La littérature est cet engagement de plus en plus profond, depuis sa source jusqu’à sa fin, dans le silence. L’invention de l’écriture est la mise au silence du langage. C’est une seule et même aventure dont on ignore l’issue. Ce que le langage oral ne peut dire, tel est le sujet de la littérature. Et quel est le silence ? Le langage en écho, l’ombre de la langue naturelle


*

                                                                                               

"    Ceux qui aiment ardemment les livres constituent, sans qu'ils le sachent, la seule société secrète exceptionnellement individualisée. La curiosité de tout et une dissociation sans âge les rassemblent sans qu'ils se rencontrent jamais.
    Leurs choix ne correspondent pas à ceux des éditeurs, c'est-à-dire du marché. Ni à ceux des professeurs, c'est-à-dire du code. Ni à ceux des historiens, c'est-à-dire du pouvoir.
    Ils ne respectent pas le goût des autres.

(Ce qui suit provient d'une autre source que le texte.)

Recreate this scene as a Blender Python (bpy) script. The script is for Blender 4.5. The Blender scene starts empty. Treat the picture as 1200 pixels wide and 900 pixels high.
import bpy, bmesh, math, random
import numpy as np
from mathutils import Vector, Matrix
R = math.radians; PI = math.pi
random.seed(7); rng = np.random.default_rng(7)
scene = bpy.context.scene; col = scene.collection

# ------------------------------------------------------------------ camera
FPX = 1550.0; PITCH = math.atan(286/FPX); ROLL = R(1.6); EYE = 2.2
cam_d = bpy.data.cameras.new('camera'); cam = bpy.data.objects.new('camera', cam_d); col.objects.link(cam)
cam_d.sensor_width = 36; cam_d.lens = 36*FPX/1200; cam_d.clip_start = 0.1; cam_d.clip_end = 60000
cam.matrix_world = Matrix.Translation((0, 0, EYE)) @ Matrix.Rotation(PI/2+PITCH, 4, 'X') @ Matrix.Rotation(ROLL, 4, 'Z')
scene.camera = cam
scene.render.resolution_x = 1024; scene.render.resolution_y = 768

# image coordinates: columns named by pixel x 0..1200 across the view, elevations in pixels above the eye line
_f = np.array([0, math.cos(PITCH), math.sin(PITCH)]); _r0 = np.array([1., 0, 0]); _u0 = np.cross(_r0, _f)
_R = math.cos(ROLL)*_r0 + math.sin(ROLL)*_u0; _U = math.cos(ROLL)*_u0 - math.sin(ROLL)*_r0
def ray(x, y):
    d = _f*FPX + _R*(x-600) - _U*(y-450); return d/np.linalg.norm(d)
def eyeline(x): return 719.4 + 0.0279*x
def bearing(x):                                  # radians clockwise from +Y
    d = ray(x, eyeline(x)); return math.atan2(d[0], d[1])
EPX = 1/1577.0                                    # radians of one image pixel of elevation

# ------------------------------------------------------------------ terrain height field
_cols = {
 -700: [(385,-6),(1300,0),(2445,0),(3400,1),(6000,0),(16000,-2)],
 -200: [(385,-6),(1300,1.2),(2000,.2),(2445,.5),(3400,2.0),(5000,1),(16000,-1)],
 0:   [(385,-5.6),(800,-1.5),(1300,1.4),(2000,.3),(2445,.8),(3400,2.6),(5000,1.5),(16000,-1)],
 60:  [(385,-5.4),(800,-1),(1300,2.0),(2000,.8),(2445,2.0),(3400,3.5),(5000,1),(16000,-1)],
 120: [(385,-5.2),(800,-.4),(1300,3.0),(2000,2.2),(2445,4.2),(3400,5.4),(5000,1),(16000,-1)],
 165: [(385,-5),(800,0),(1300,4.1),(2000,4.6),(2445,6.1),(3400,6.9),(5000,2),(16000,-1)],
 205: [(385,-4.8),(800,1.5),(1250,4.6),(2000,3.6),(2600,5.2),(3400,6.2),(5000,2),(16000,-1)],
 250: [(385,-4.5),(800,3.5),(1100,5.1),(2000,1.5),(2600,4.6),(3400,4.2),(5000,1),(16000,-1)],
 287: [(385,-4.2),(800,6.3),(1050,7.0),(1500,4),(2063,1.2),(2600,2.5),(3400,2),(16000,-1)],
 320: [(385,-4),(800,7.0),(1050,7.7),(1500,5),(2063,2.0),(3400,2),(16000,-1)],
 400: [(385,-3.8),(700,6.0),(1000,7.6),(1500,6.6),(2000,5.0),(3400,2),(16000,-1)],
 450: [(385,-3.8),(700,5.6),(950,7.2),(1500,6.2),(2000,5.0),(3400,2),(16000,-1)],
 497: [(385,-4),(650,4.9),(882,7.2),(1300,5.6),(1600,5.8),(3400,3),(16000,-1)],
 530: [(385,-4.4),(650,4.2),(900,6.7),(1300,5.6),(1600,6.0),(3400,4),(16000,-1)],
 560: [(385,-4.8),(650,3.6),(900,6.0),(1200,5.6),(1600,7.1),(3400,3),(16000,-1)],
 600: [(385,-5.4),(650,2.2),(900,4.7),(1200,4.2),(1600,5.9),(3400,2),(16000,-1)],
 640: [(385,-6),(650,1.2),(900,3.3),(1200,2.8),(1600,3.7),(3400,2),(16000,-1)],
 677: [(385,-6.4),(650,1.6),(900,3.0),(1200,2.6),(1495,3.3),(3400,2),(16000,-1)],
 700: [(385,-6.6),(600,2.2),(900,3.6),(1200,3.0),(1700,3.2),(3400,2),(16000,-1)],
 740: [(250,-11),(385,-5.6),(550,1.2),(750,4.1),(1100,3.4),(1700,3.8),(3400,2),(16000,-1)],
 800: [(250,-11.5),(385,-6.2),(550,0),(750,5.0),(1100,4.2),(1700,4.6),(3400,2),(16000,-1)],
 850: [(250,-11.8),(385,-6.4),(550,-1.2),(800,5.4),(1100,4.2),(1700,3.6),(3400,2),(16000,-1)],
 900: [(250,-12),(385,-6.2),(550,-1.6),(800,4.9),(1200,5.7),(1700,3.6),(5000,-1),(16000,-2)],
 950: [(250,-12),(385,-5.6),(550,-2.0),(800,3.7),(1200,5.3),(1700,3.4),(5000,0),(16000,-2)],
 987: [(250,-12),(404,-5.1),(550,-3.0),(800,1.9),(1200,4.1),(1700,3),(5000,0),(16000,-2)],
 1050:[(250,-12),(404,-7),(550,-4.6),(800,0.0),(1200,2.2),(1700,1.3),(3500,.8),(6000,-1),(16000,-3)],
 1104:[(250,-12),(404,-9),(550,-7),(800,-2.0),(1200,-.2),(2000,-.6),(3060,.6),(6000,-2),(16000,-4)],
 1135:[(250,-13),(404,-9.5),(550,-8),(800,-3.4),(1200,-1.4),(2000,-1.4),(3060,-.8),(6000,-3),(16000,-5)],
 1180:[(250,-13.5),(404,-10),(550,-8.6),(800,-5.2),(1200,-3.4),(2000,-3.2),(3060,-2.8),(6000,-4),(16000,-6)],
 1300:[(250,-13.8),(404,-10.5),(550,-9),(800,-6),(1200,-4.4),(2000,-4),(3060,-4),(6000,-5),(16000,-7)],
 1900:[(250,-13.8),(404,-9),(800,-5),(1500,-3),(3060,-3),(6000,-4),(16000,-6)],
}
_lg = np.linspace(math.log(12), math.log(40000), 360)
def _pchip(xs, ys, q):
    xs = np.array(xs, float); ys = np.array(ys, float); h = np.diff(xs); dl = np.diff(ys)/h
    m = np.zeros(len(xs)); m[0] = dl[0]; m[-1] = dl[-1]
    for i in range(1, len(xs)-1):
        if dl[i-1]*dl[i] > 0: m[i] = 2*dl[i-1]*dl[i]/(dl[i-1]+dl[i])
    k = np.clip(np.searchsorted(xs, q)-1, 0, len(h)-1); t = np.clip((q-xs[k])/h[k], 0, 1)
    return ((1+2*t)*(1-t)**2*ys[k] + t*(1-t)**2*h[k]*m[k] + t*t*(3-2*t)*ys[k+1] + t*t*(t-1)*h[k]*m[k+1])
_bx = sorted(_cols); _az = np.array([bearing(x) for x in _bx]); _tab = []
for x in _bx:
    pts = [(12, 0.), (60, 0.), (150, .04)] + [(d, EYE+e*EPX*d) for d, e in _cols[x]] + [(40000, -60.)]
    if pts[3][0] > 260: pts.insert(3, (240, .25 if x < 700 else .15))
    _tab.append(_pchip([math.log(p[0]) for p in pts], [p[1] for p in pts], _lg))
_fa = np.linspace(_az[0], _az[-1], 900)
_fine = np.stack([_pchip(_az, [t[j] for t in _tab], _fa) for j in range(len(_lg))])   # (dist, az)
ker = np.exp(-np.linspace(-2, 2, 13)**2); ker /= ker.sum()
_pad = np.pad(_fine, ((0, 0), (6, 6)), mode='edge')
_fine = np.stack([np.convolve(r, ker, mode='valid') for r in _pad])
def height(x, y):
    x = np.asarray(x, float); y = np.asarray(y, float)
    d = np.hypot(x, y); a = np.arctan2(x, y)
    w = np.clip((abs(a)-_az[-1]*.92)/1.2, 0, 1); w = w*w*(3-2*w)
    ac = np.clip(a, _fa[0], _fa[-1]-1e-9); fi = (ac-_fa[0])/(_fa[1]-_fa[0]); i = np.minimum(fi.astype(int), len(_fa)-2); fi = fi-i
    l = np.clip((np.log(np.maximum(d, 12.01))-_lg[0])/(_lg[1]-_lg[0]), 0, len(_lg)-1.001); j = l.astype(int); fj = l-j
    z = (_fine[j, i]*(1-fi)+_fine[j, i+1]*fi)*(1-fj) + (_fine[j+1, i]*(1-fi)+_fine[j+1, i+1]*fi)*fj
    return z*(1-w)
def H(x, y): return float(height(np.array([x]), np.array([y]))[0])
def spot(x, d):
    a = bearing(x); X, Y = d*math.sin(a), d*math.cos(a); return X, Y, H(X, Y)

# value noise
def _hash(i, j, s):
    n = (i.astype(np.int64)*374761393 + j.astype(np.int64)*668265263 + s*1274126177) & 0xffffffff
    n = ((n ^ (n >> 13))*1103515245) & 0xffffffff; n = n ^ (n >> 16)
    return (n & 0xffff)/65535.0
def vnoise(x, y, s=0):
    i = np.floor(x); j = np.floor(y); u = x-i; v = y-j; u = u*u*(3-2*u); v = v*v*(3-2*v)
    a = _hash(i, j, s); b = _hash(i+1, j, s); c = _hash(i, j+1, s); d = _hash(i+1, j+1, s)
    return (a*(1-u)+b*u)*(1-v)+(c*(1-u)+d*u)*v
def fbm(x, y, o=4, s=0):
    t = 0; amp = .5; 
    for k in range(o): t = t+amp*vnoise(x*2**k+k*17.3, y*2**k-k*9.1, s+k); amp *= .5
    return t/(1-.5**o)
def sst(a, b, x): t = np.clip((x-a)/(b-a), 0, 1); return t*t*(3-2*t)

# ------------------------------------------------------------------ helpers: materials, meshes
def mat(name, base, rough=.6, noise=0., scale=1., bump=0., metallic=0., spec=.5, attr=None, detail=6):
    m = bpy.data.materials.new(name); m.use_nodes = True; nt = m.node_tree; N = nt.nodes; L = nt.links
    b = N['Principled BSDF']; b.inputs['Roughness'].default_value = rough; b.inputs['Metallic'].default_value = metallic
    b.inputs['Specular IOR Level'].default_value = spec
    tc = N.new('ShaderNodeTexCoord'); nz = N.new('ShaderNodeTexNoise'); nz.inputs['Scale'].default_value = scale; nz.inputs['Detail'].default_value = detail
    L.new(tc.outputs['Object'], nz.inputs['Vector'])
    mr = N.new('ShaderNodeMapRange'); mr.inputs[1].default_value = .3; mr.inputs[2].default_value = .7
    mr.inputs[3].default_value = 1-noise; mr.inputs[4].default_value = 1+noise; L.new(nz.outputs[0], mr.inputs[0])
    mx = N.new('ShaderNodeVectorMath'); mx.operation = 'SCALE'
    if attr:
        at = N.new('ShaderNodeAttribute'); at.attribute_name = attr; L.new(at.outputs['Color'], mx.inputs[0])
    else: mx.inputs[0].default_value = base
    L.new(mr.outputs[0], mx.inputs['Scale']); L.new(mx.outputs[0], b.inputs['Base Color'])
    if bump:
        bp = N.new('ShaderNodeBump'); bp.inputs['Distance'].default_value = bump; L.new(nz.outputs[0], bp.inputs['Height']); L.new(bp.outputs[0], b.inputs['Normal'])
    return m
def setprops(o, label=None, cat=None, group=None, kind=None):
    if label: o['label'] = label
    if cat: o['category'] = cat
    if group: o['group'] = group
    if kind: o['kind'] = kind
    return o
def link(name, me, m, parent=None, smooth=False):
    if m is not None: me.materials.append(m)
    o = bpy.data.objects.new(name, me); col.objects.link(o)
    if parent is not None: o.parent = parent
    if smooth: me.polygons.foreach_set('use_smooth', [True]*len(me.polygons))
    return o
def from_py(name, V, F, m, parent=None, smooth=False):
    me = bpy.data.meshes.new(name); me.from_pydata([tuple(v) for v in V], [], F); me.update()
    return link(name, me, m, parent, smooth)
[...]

Ils vont se loger plutôt dans les interstices et les replis, la solitude, les oublis, les confins du temps, les mœurs passionnées, les zones d'ombre, les bois des cerfs, les coupe-papier en ivoire.
    Ils forment à eux seuls une bibliothèque de vies brèves mais nombreuses. Ils s'entre-lisent dans le silence, à la lueur des chandelles, dans le recoin de leur bibliothèque tandis que la classe des guerriers s'entre-tue avec fracas sur les champs de bataille et que celle des marchands s'entre-dévore en criaillant dans la lumière tombant à plomb sur les places des bourgs ou sur la surface des écrans gris, rectangulaires et fascinants qui se sont substitués à ces places.


*


    Le secret et le livre s'opposent au langage oral de la même façon que le solitaire vit à la périphérie des meutes qui entourent les laies.


*


    Quand les amoureux quittent leur corps nocturne, l'un se pose sur une branche au loin, l'autre s'accoude à la fenêtre.
    L'amour, c'est âme contre âme.


*


    Pourquoi l'amour est-il mystérieux (mystérieux veut dire mystique et mystique veut dire silencieux), inefable, indicible, inexprimable sous peine de mourir?
    Pourquoi la nuit sans sommeil forme-t-elle la tanière mystique de ce silence?


*


    Huit sont les témoins de l'amour : le cœur, les membres qui se refusent, le corps exténué, la langue nouée, la maigreur, les larmes, le secret, l'ardeur sexuelle solitaire. Tels sont les huit témoins de l'amour-passion.


*


    Huit sont les conséquences de l'amour. L'amour hâte le cœur, éteint les maux, écarte la mort, défait les liens qui ne le concernent pas, augmente le jour, racourcit la nuit, rend l'âme audacieuse, illumine le soleil. Tels sont le huit effets de l'amour-passion.


*


    Si on abandonne la description de ce qu'on éprouve parce que tout est déjà ressenti avant qu'on le suggère, alors on commence d'aimer. Quand on s'approche encore plus de l'autre que ne peuvent le faire le langage, la main, le sexe, la bouche, on aime."